If you are looking for a book to get you in the mood for the High Holy Days, you need only reach for the new collection of essays by Lord Sacks on the five major festivals.
Comprised of the introductions to the Koren Sacks machzor series, the publication of which was completed last year, these 300 pages of creative exploration of the chagim reinforce the message of the Emeritus Chief Rabbi that Judaism ripples with radically transformative ideas.
He draws his insights from close reading of biblical texts, explaining within a broader framework of knowledge with references that range from Renaissance figures such as Pico della Mirandella and Vico to Freud’s disciple, Otto Rank. Judaism’s concept of forgiveness, he argues for example, institutionalised in the Day of Atonement but first dramatised through the story of Joseph’s reconciliation with his brothers, was an innovation within ancient culture.
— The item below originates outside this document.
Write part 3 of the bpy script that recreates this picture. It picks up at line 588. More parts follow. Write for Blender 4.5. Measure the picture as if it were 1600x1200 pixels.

All is delivered with characteristic literary grace. The High Holy Days, he writes, continue “the world’s longest courtroom drama” — “the extended argument between God and His People about the fate of justice and the justice of fate”.
He demonstrates his ingenuity in an interpretation of the ceremony of the two goats on Yom Kippur, a Temple rite recalled in the day’s liturgy, into which he breathes new symbolic life by linking it to personal psychology.
The “subversive” book of Kohelet, Ecclesiastes, is naturally meat-and-drink to the philosophical Sacks. The recital of the enigmatic text on Succot, with its ruminations on the “vanity” of life, seems to contradict the very nature of the festival when we are meant to celebrate the “season of our joy”. But understanding the book, he says, is a key to understanding the festival itself.